---------- Information shown

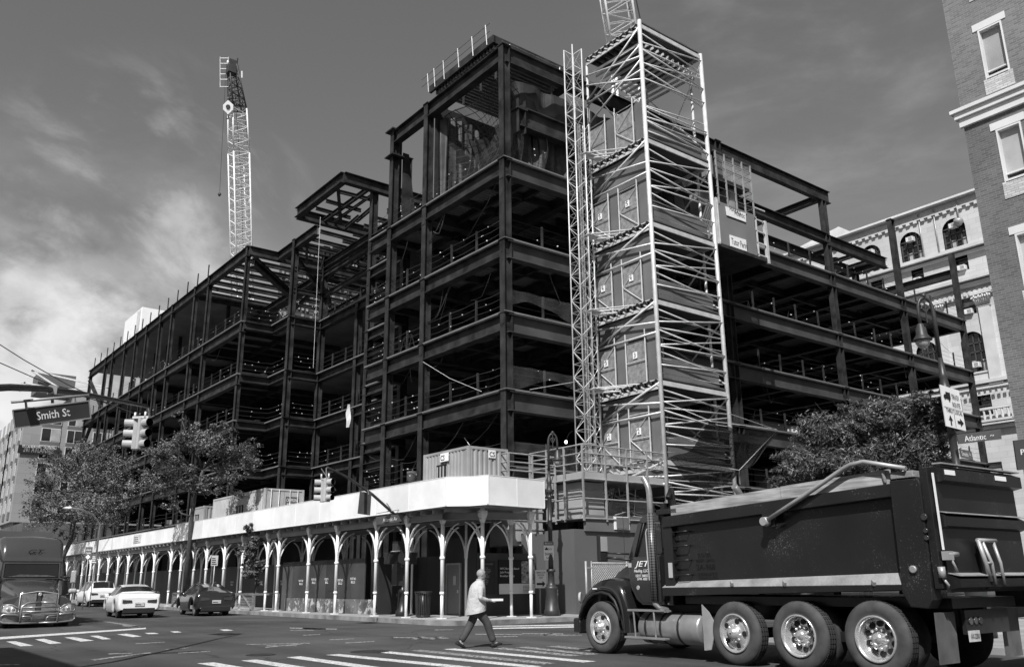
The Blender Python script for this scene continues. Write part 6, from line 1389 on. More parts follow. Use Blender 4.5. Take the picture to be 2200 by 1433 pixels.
# wheels
RIMC = mat('polished wheel metal', .78,.22,.75,.12,8)
def wheel(s, wv, r, wid, front=False, dual=False, lugs=10, ax=-DW, tread=RUB):
    c = T(s, wv, r-.0); q = MB(); R_ = r
    q.lathe(c, -ax, [(0,R_*.60),(.0,R_*.66),(-.012,R_*.70),(-.018,R_*.82),(.0,R_*.93),(.02,R_*.975),(.045,R_),(wid-.045,R_),(wid-.02,R_*.975),(wid,R_*.93),(wid,R_*.60)], 40, cap=False)
    n = 46; q.m = 1
    for k in range(n):     # tread blocks
        a = 2*math.pi*k/n; e = c-ax*.05; u = V((DS.x*math.cos(a),DS.y*math.cos(a),math.sin(a))); t_ = V((-DS.x*math.sin(a),-DS.y*math.sin(a),math.cos(a)))
        for j in range(3): 
            p = c-ax*(.05+j*(wid-.1)/3+.012)+u*(R_+.004); p2 = c-ax*(.05+(j+1)*(wid-.1)/3-.012)+u*(R_+.004); q.bar(p, p2, R_*.1, .014, up=u)
    o = q.build('wheel', [RUBD, RUB], dt)
    q = MB(); rr = R_*.62
    if front: prof = [(0,rr),(-.02,rr),(-.025,rr*.93),(.03,rr*.84),(.04,rr*.8),(-.0,rr*.5),(-.02,rr*.42),(-.05,rr*.3),(-.11,rr*.26),(-.12,rr*.05)]
    else: prof = [(0,rr),(-.02,rr),(-.025,rr*.93),(.05,rr*.87),(.15,rr*.82),(.17,rr*.74),(.155,rr*.5),(.15,rr*.34),(.06,rr*.26),(.02,rr*.24),(.01,rr*.02)]
    q.lathe(c, -ax, prof, 36, cap=False); put(q.build('rim', RIMC, None), o)
    q = MB(); dp = (.02 if front else .125)
    for k in range(lugs): a = 2*math.pi*k/lugs+.15; p = c-ax*dp+V((DS.x*math.cos(a),DS.y*math.cos(a),math.sin(a)))*rr*.42; q.lathe(p+ax*.0, ax, [(0,.022),(.05,.02),(.055,.012)],6)
    put(q.build('lug_nuts', CHROME, None), o)
    q = MB(); dh = (.006 if front else .150)
    for k in range(lugs if not front else 5): a = 2*math.pi*(k+.5)/(lugs if not front else 5); p = c-ax*dh+V((DS.x*math.cos(a),DS.y*math.cos(a),math.sin(a)))*rr*.64; q.lathe(p, ax, [(0,.045),(.012,.045)],12)
    put(q.build('hand_hole', LETB, None), o)
    if dual: q = MB(); q.lathe(c-ax*(wid+.05), -ax, [(0,R_*.6),(0,R_*.93),(.03,R_),(wid-.03,R_),(wid,R_*.93),(wid,R_*.6)], 32); put(q.build('inner_tyre', RUB, None), o)
wheel(7.51,.03,.50,.30,front=True); wheel(4.02,.0,.52,.28,front=True,dual=False); wheel(2.72,.0,.53,.27,dual=True); wheel(1.37,.0,.54,.27,dual=True)
for s, r in ((7.51,.5),(4.02,.52),(2.72,.53),(1.37,.54)):
    q = MB(); q.lathe(T(s,WID-.3,r), DW, [(0,r*.6),(0,r*.93),(.03,r),(.25,r),(.28,r*.93),(.2,r*.55)], 32); q.lathe(T(s,WID-.05,r), -DW, [(0,r*.6),(.03,r*.6),(.04,.02)], 16); q.build('wheel', RUB, dt)
q = MB()
for s in (7.5,4.02,2.72,1.37): q.tube([T(s,.3,.5),T(s,WID-.3,.5)], .09, 10)
for w_ in (.85,WID-.85): sidebox(q,.5,8.0,w_-.06,w_+.06,.72,.98)
sidebox(q,2.2,3.4,.5,.7,.5,.8); sidebox(q,.9,3.4,.35,.45,.45,.6); sidebox(q,.3,5.4,.3,WID-.3,.98,1.12); q.build('chassis', BLK, dt)
# cab
q = MB(); prof = [(5.70,.95),(6.38,.95),(6.55,1.05),(6.72,1.35),(6.72,1.82),(6.50,2.22),(6.36,2.56),(6.22,2.66),(5.62,2.70),(5.58,2.6),(5.58,1.0)]
q = MB()
for side in (0,1):
    w0 = .14 if side == 0 else WID-.14; w1 = w0+.05 if side == 0 else w0-.05
    for a in ([(5.58,.95),(6.38,.95),(6.55,1.05),(6.72,1.35),(6.72,1.84),(5.58,1.90)],[(5.58,2.52),(6.30,2.50),(6.36,2.56),(6.22,2.66),(5.62,2.70),(5.58,2.65)],[(5.58,1.9),(5.80,1.9),(5.80,2.52),(5.58,2.52)],[(6.56,1.84),(6.72,1.84),(6.40,2.52),(6.28,2.50)]): q.prism([T(s,w0,z) for s, z in a], T(0,w1,0)-T(0,w0,0))
q.prism([T(s,.19,z) for s, z in ((5.58,2.6),(6.3,2.56),(6.22,2.66),(5.62,2.70))], DW*(WID-.38)); sidebox(q,5.55,5.60,.14,WID-.14,.95,1.9); q.prism([T(6.55,.19,1.0),T(6.72,.19,1.35),T(6.72,.19,1.84),T(6.66,.19,1.84),T(6.66,.19,1.35),T(6.5,.19,1.0)], DW*(WID-.38)); q.build('cab', REDC, dt, bevel=.012)
q = MB(); q.prism([T(5.81,.18,1.9),T(6.55,.18,1.85),T(6.28,.18,2.5),T(5.81,.18,2.51)], DW*.006); q.prism([T(6.64,.2,1.86),T(6.64,WID-.2,1.86),T(6.36,WID-.2,2.52),T(6.36,.2,2.52)], DS*.006); q.build('window', mat('cab glass', .02,.05,0,.1,1,alpha=.55,spec=.8), dt)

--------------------

▶ **Task instructions**
Retype everything in the material word for word, minus pictures.

▶ **Response to this exercise**
The Blender Python script for this scene continues. Write part 6, from line 1389 on. More parts follow. Use Blender 4.5. Take the picture to be 2200 by 1433 pixels.
# wheels
RIMC = mat('polished wheel metal', .78,.22,.75,.12,8)
def wheel(s, wv, r, wid, front=False, dual=False, lugs=10, ax=-DW, tread=RUB):
    c = T(s, wv, r-.0); q = MB(); R_ = r
    q.lathe(c, -ax, [(0,R_*.60),(.0,R_*.66),(-.012,R_*.70),(-.018,R_*.82),(.0,R_*.93),(.02,R_*.975),(.045,R_),(wid-.045,R_),(wid-.02,R_*.975),(wid,R_*.93),(wid,R_*.60)], 40, cap=False)
    n = 46; q.m = 1
    for k in range(n):     # tread blocks
        a = 2*math.pi*k/n; e = c-ax*.05; u = V((DS.x*math.cos(a),DS.y*math.cos(a),math.sin(a))); t_ = V((-DS.x*math.sin(a),-DS.y*math.sin(a),math.cos(a)))
        for j in range(3): 
            p = c-ax*(.05+j*(wid-.1)/3+.012)+u*(R_+.004); p2 = c-ax*(.05+(j+1)*(wid-.1)/3-.012)+u*(R_+.004); q.bar(p, p2, R_*.1, .014, up=u)
    o = q.build('wheel', [RUBD, RUB], dt)
    q = MB(); rr = R_*.62
    if front: prof = [(0,rr),(-.02,rr),(-.025,rr*.93),(.03,rr*.84),(.04,rr*.8),(-.0,rr*.5),(-.02,rr*.42),(-.05,rr*.3),(-.11,rr*.26),(-.12,rr*.05)]
    else: prof = [(0,rr),(-.02,rr),(-.025,rr*.93),(.05,rr*.87),(.15,rr*.82),(.17,rr*.74),(.155,rr*.5),(.15,rr*.34),(.06,rr*.26),(.02,rr*.24),(.01,rr*.02)]
    q.lathe(c, -ax, prof, 36, cap=False); put(q.build('rim', RIMC, None), o)
    q = MB(); dp = (.02 if front else .125)
    for k in range(lugs): a = 2*math.pi*k/lugs+.15; p = c-ax*dp+V((DS.x*math.cos(a),DS.y*math.cos(a),math.sin(a)))*rr*.42; q.lathe(p+ax*.0, ax, [(0,.022),(.05,.02),(.055,.012)],6)
    put(q.build('lug_nuts', CHROME, None), o)
    q = MB(); dh = (.006 if front else .150)
    for k in range(lugs if not front else 5): a = 2*math.pi*(k+.5)/(lugs if not front else 5); p = c-ax*dh+V((DS.x*math.cos(a),DS.y*math.cos(a),math.sin(a)))*rr*.64; q.lathe(p, ax, [(0,.045),(.012,.045)],12)
    put(q.build('hand_hole', LETB, None), o)
    if dual: q = MB(); q.lathe(c-ax*(wid+.05), -ax, [(0,R_*.6),(0,R_*.93),(.03,R_),(wid-.03,R_),(wid,R_*.93),(wid,R_*.6)], 32); put(q.build('inner_tyre', RUB, None), o)
wheel(7.51,.03,.50,.30,front=True); wheel(4.02,.0,.52,.28,front=True,dual=False); wheel(2.72,.0,.53,.27,dual=True); wheel(1.37,.0,.54,.27,dual=True)
for s, r in ((7.51,.5),(4.02,.52),(2.72,.53),(1.37,.54)):
    q = MB(); q.lathe(T(s,WID-.3,r), DW, [(0,r*.6),(0,r*.93),(.03,r),(.25,r),(.28,r*.93),(.2,r*.55)], 32); q.lathe(T(s,WID-.05,r), -DW, [(0,r*.6),(.03,r*.6),(.04,.02)], 16); q.build('wheel', RUB, dt)
q = MB()
for s in (7.5,4.02,2.72,1.37): q.tube([T(s,.3,.5),T(s,WID-.3,.5)], .09, 10)
for w_ in (.85,WID-.85): sidebox(q,.5,8.0,w_-.06,w_+.06,.72,.98)
sidebox(q,2.2,3.4,.5,.7,.5,.8); sidebox(q,.9,3.4,.35,.45,.45,.6); sidebox(q,.3,5.4,.3,WID-.3,.98,1.12); q.build('chassis', BLK, dt)
# cab
q = MB(); prof = [(5.70,.95),(6.38,.95),(6.55,1.05),(6.72,1.35),(6.72,1.82),(6.50,2.22),(6.36,2.56),(6.22,2.66),(5.62,2.70),(5.58,2.6),(5.58,1.0)]
q = MB()
for side in (0,1):
    w0 = .14 if side == 0 else WID-.14; w1 = w0+.05 if side == 0 else w0-.05
    for a in ([(5.58,.95),(6.38,.95),(6.55,1.05),(6.72,1.35),(6.72,1.84),(5.58,1.90)],[(5.58,2.52),(6.30,2.50),(6.36,2.56),(6.22,2.66),(5.62,2.70),(5.58,2.65)],[(5.58,1.9),(5.80,1.9),(5.80,2.52),(5.58,2.52)],[(6.56,1.84),(6.72,1.84),(6.40,2.52),(6.28,2.50)]): q.prism([T(s,w0,z) for s, z in a], T(0,w1,0)-T(0,w0,0))
q.prism([T(s,.19,z) for s, z in ((5.58,2.6),(6.3,2.56),(6.22,2.66),(5.62,2.70))], DW*(WID-.38)); sidebox(q,5.55,5.60,.14,WID-.14,.95,1.9); q.prism([T(6.55,.19,1.0),T(6.72,.19,1.35),T(6.72,.19,1.84),T(6.66,.19,1.84),T(6.66,.19,1.35),T(6.5,.19,1.0)], DW*(WID-.38)); q.build('cab', REDC, dt, bevel=.012)
q = MB(); q.prism([T(5.81,.18,1.9),T(6.55,.18,1.85),T(6.28,.18,2.5),T(5.81,.18,2.51)], DW*.006); q.prism([T(6.64,.2,1.86),T(6.64,WID-.2,1.86),T(6.36,WID-.2,2.52),T(6.36,.2,2.52)], DS*.006); q.build('window', mat('cab glass', .02,.05,0,.1,1,alpha=.55,spec=.8), dt)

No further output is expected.